Dalla purificazione della forma e del paesaggio, infine, Scuriatti passa a più alti orizzonti, ascende ad osservazioni estatiche di panorami spaziali, di luoghi in cui la materia è esclusivamente lo spazio. D’altronde come raccontano il catalogo della mostra ed alcuni titoli delle opere esposte, Scuriatti subì incredibilmente il fascino dei primi viaggi alla scoperta dello spazio e di conseguenza l’incredibilità delle prime immagini extraterrestri. L’Artista si associa al rifiuto della forma posto in essere da tanta pittura della seconda metà del Novecento e si esprime nella poetica dell’informale credendo fermamente che la bellezza si possa compiere nello spazio. Non è un caso che Lucio Fontana, per certo lontano dalla poetica scuriattiana, ma principe scopritore di una dimensione altra, abbia scritto in una lettera datata 2 novembre 1949 a Giampiero Giani: «contemporaneo è l’ambiente spaziale» (Fontana).
Scuriatti crea allora un idealismo cosmico ed in esso si esprime con una poetica fatta di pura estetica galattica in cui, scartato del tutto il segno ed abbandonatosi egli finalmente solo al colore, dinamizza lo spazio con linee forza di tinta e di luce e si esprime liberamente dando voce – cromia – al suo sentire. La tela è una finestra, ora, aperta su un puro spazio in cui si innestano i giochi delle comete, degli asteroidi, delle forze cosmiche, dove la materia si è trasfigurata pur rimanendo concretamente vera nella luce.

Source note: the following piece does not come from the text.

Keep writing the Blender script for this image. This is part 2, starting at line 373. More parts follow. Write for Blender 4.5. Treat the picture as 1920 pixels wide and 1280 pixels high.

Pertanto fino al 28 febbraio del prossimo anno l’invito all’immersione nelle atmosfere galattiche di questo appassionato genius loci, come nelle diverse effervescenze dei pittori amici di Scuriatti che sono in esposizione presso la Pinacoteca Comunale, è caldamente diffuso a chi predilige un genuino sentire, una schiettezza di sentimenti e toni, che nell’arte della fotografia e della pittura sa trovare ristoro e, spesso, mitica fuga.